Without the pictures, print the lines running from the beginning of the material to the line containing "COL = scn.collection", both ends included.
** Start **
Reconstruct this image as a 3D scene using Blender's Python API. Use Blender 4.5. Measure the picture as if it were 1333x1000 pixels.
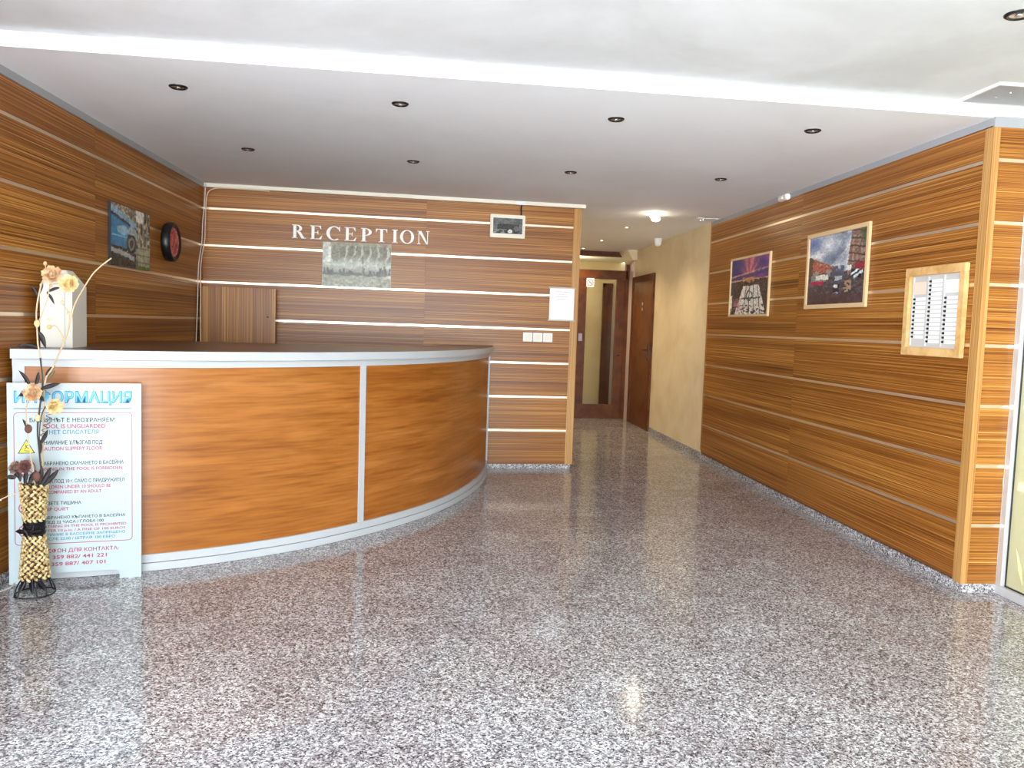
import bpy, bmesh, math, random
import numpy as np
from mathutils import Matrix, Vector
random.seed(7)
PI = math.pi
for o in list(bpy.data.objects): bpy.data.objects.remove(o)
scn = bpy.context.scene
COL = scn.collection

# ------------------------------------------------------------------ camera
cam_d = bpy.data.cameras.new('camera'); cam_d.sensor_width = 36; cam_d.lens = 28.042; cam_d.clip_start = .05
cam = bpy.data.objects.new('camera', cam_d); COL.objects.link(cam); scn.camera = cam
yaw, pit, rol = -.09341, -.07262, -.03299
cy_, sy_, cp_, sp_, cr_, sr_ = math.cos(yaw), math.sin(yaw), math.cos(pit), math.sin(pit), math.cos(rol), math.sin(rol)
Rm = Matrix(((cy_, -sy_, 0), (sy_, cy_, 0), (0, 0, 1))) @ Matrix(((1, 0, 0), (0, cp_, -sp_), (0, sp_, cp_))) @ Matrix(((cr_, 0, sr_), (0, 1, 0), (-sr_, 0, cr_)))
right, fwd, up = Rm.col[0], Rm.col[1], Rm.col[2]
M = Matrix.Identity(4)
for i in range(3):
    M[i][0] = right[i]; M[i][1] = up[i]; M[i][2] = -fwd[i]
M[0][3], M[1][3], M[2][3] = 0, 0, 1.43142
cam.matrix_world = M

# ------------------------------------------------------------------ world, light, exposure
scn.view_settings.view_transform = 'Standard'; scn.view_settings.look = 'None'
scn.view_settings.gamma = 1; scn.view_settings.use_curve_mapping = False
scn.view_settings.exposure = 0.74
w = bpy.data.worlds.new('sky'); scn.world = w; w.use_nodes = True
bg = w.node_tree.nodes['Background']; bg.inputs[0].default_value = (.93, .97, 1, 1); bg.inputs[1].default_value = 2.2

def portal(name, loc, rot, sx, sy):
    l = bpy.data.lights.new(name, 'AREA'); l.shape = 'RECTANGLE'; l.size = sx; l.size_y = sy
    l.cycles.is_portal = True
    o = bpy.data.objects.new(name, l); COL.objects.link(o); o.location = loc; o.rotation_euler = rot
    return o
portal('daylight_portal_front', (.5, -5.72, 1.36), (PI/2, 0, 0), 5.5, 2.72)       # faces +y
def area(name, loc, rot, sx, sy, en, col=(1, 1, 1), spread=PI):
    l = bpy.data.lights.new(name, 'AREA'); l.shape = 'RECTANGLE'; l.size = sx; l.size_y = sy; l.energy = en; l.color = col; l.spread = spread
    o = bpy.data.objects.new(name, l); COL.objects.link(o); o.location = loc; o.rotation_euler = rot
area('daylight_through_front', (.5, -5.55, 1.36), (PI/2, 0, 0), 5.2, 2.6, 330, (.86, .94, 1), 2.6)
area('added_fill_left', (-2.34, -1.8, 1.36), (PI/2, 0, -PI/2), 7.4, 2.6, 350, (.86, .94, 1), 2.9)  # added fill from an invented opening, brightens right wall, floor and ceiling
sun_d = bpy.data.lights.new('sun', 'SUN'); sun_d.energy = 16; sun_d.angle = .01; sun_d.color = (.94, .97, 1)
sun = bpy.data.objects.new('sun', sun_d); COL.objects.link(sun); sun.rotation_euler = Vector((1, .10, -1.1)).to_track_quat('-Z', 'Y').to_euler()
portal('daylight_portal_side', (3.4, -.65, 1.36), (PI/2, 0, PI/2), 9.6, 2.72)     # faces -x

# ------------------------------------------------------------------ materials
def s2l(c):
    return tuple(((x/255)/12.92 if x/255 <= .04045 else ((x/255+.055)/1.055)**2.4) for x in c)
def mat(name, rgb=(200, 200, 200), rough=.5, metal=0, spec=.5, coat=0, emit=None, est=0):
    m = bpy.data.materials.new(name); m.use_nodes = True
    b = m.node_tree.nodes['Principled BSDF']
    b.inputs['Base Color'].default_value = (*s2l(rgb), 1)
    b.inputs['Roughness'].default_value = rough; b.inputs['Metallic'].default_value = metal
    b.inputs['Specular IOR Level'].default_value = spec; b.inputs['Coat Weight'].default_value = coat
    if emit: b.inputs['Emission Color'].default_value = (*s2l(emit), 1); b.inputs['Emission Strength'].default_value = est
    return m
def N(m, t, **k):
    n = m.node_tree.nodes.new(t)
    for a, v in k.items(): setattr(n, a, v)
    return n
def ramp(m, stops, interp='LINEAR'):
    r = N(m, 'ShaderNodeValToRGB'); r.color_ramp.interpolation = interp
    e = r.color_ramp.elements
    while len(e) > 1: e.remove(e[-1])
    e[0].position = stops[0][0]; e[0].color = (*s2l(stops[0][1]), 1)
    for p, c in stops[1:]:
        x = e.new(p); x.color = (*s2l(c), 1)
    return r
def coords(m, scale, kind='Object', rand=True):
    tc = N(m, 'ShaderNodeTexCoord'); mp = N(m, 'ShaderNodeMapping'); mp.inputs['Scale'].default_value = scale
    L = m.node_tree.links
    L.new(tc.outputs[kind], mp.inputs[0])
    if rand:
        oi = N(m, 'ShaderNodeObjectInfo'); mu = N(m, 'ShaderNodeMath', operation='MULTIPLY'); mu.inputs[1].default_value = 37
        L.new(oi.outputs['Random'], mu.inputs[0]); cx = N(m, 'ShaderNodeCombineXYZ')
        L.new(mu.outputs[0], cx.inputs[0]); L.new(mu.outputs[0], cx.inputs[1]); L.new(mu.outputs[0], cx.inputs[2])
        L.new(cx.outputs[0], mp.inputs['Location'])
    return mp.outputs[0]
def mixc(m, a, b, fac, mode='MULTIPLY'):
    x = N(m, 'ShaderNodeMix', data_type='RGBA', blend_type=mode)
    L = m.node_tree.links
    if isinstance(fac, (int, float)): x.inputs[0].default_value = fac
    else: L.new(fac, x.inputs[0])
    for s, v in ((6, a), (7, b)):
        if isinstance(v, tuple): x.inputs[s].default_value = (*v, 1)
        else: L.new(v, x.inputs[s])
    return x.outputs[2]
def noise(m, vec, scale=1, detail=4, rough=.55, dist=0):
    n = N(m, 'ShaderNodeTexNoise'); n.inputs['Scale'].default_value = scale; n.inputs['Detail'].default_value = detail
    n.inputs['Roughness'].default_value = rough; n.inputs['Distortion'].default_value = dist
    m.node_tree.links.new(vec, n.inputs[0]); return n.outputs[0]
def zebrano(name, vertical=False, pale=False):
    m = mat(name, rough=.36, spec=.4); L = m.node_tree.links; b = m.node_tree.nodes['Principled BSDF']
    sc = (150, 150, .5) if vertical else (.4, .4, 160)
    v = coords(m, sc); n1 = noise(m, v, 1, 2, .75)
    if pale: r1 = ramp(m, [(.30, (168, 118, 60)), (.5, (204, 154, 90)), (.7, (230, 190, 130))])
    else: r1 = ramp(m, [(.27, (80, 38, 8)), (.40, (138, 82, 26)), (.52, (170, 108, 42)), (.64, (202, 146, 70)), (.77, (234, 194, 122))])
    L.new(n1, r1.inputs[0])
    sc2 = (9, 9, .35) if vertical else (.4, .4, 9)
    v2 = coords(m, sc2); n2 = noise(m, v2, 1, 2, .5); r2 = ramp(m, [(.3, (206, 192, 176)), (.7, (255, 255, 255))]); L.new(n2, r2.inputs[0])
    c = mixc(m, r1.outputs[0], r2.outputs[0], 1.0)
    L.new(c, b.inputs['Base Color'])
    return m
ZEB = zebrano('zebrano_veneer'); ZEBV = zebrano('zebrano_veneer_upright', True); OAK = zebrano('pale_oak_edge', True, True)
OAKH = zebrano('pale_oak_edge_flat', False, True)
def cherry():
    m = mat('cherry_laminate', rough=.3, spec=.4); L = m.node_tree.links; b = m.node_tree.nodes['Principled BSDF']
    v = coords(m, (.9, 9, 1), 'UV'); n1 = noise(m, v, 1.3, 5, .6, .6)
    r = ramp(m, [(.25, (144, 82, 28)), (.45, (166, 102, 42)), (.6, (176, 111, 50)), (.8, (190, 130, 72))]); L.new(n1, r.inputs[0])
    v2 = coords(m, (3, 60, 1), 'UV'); n2 = noise(m, v2, 1, 3); r2 = ramp(m, [(.3, (218, 206, 190)), (.6, (255, 255, 255))]); L.new(n2, r2.inputs[0])
    L.new(mixc(m, r.outputs[0], r2.outputs[0], 1.0), b.inputs['Base Color']); return m
CHERRY = cherry()
def granite(name, rough=.1, tint=True):
    m = mat(name, rough=rough, spec=.5); L = m.node_tree.links; b = m.node_tree.nodes['Principled BSDF']
    v = coords(m, (1, 1, 1), 'Object', True)
    vo = N(m, 'ShaderNodeTexVoronoi'); vo.inputs['Scale'].default_value = 165; L.new(v, vo.inputs[0])
    sp = N(m, 'ShaderNodeSeparateColor'); L.new(vo.outputs['Color'], sp.inputs[0])
    r = ramp(m, [(0, (84, 82, 86)), (.14, (126, 124, 127)), (.30, (164, 163, 165)), (.5, (195, 195, 197)), (.72, (220, 221, 223)), (.88, (242, 243, 245))], 'CONSTANT'); L.new(sp.outputs[0], r.inputs[0])
    vo2 = N(m, 'ShaderNodeTexVoronoi'); vo2.inputs['Scale'].default_value = 75; L.new(v, vo2.inputs[0])
    sp2 = N(m, 'ShaderNodeSeparateColor'); L.new(vo2.outputs['Color'], sp2.inputs[0])
    r2 = ramp(m, [(0, (174, 168, 170)), (.3, (230, 226, 227)), (.6, (250, 252, 253))], 'CONSTANT'); L.new(sp2.outputs[1], r2.inputs[0])
    c = mixc(m, r.outputs[0], r2.outputs[0], .75)
    n = noise(m, v, 2.2, 3); r3 = ramp(m, [(.35, (232, 226, 226)), (.65, (255, 255, 255))]); L.new(n, r3.inputs[0])
    L.new(mixc(m, c, r3.outputs[0], 1.0), b.inputs['Base Color']); return m
GRAN = granite('speckled_granite', .11); GRANS = granite('granite_skirting', .25)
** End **
> **COMPLETE RESPONSE**:
Reconstruct this image as a 3D scene using Blender's Python API. Use Blender 4.5. Measure the picture as if it were 1333x1000 pixels.
import bpy, bmesh, math, random
import numpy as np
from mathutils import Matrix, Vector
random.seed(7)
PI = math.pi
for o in list(bpy.data.objects): bpy.data.objects.remove(o)
scn = bpy.context.scene
COL = scn.collection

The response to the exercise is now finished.